We have goals in Storm that would be very difficult to realize together if we used e.g. DSA:

- Durability: Storm blocks should still be readable in, say, 20 years.
- Decentrality: No central registry or service.
- Off-line: Storm should be usable w/o a connection to the net.

To make DSA sigs durable, the usual approach is a trusted third party timestamping service-- which would be a central service. Perhaps a decentral timestamping mechanism could be implemented, but it would still be problematic because it would require being on-line. One-time signatures have durability without any of this.

On the downside, one-time signatures are *large*. Remember that for every save we want to keep, we have to keep the signatures. The storage space per signature is O(b*b) with b the number of bits in the hash, a problem if we want to use SHA-1 + Tiger. To some degree, we can trade off running time against signature storage space; we need to decide what is reasonable.
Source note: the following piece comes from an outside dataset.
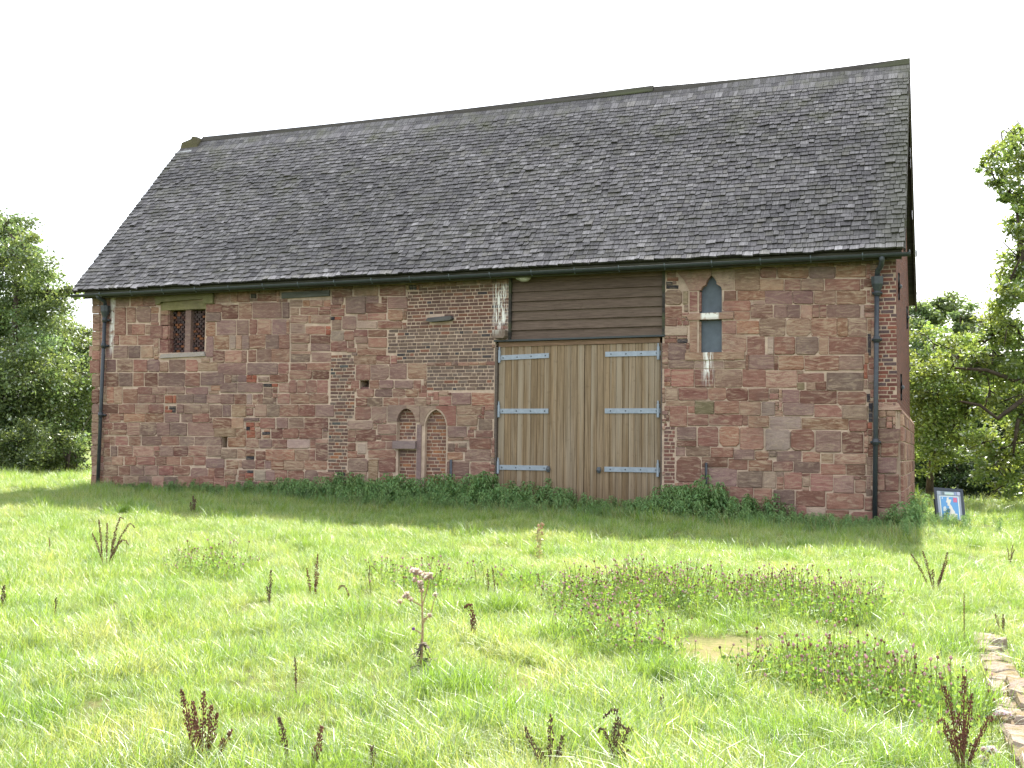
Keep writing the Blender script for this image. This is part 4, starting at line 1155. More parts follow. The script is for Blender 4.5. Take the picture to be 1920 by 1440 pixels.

I've benchmarked, and on my machine, a DSA verification takes 30ms, a SHA-1 hash 5/1000 ms and a Tiger hash 6/1000 ms. The time estimates below are based on this.

If we use only SHA-1, not Tiger, some of our options are:

- Store ~3KB, verify ~160 hashes, ~.8 ms
- Store ~1.5KB, verify ~240 hashes, ~1.2ms
- Store ~840 bytes, verify ~600 hashes, ~3ms
- Store ~440 bytes, verify ~5100 hashes, ~25.5ms

Using SHA-1 + Tiger, we have:

- Store ~15KB, verify ~350 hashes, ~4ms
- Store ~8KB, verify ~530 hashes, ~6ms
- Store ~4KB, verify ~1320 hashes, ~15ms
- Store ~2KB, verify ~11000 hashes, ~120ms

If, in addition to the above, you store another 20c or 44c bytes (for SHA-1 and SHA-1+Tiger, respectively), you can sign 2^c messages with the same public key. (Generation of the public key takes 2*(2^c) times the verification time for a single hash.)

Discussion, please: What (if any) of this do you think is reasonable?

Note that all but the last option is faster than DSA, according to my benchmarks.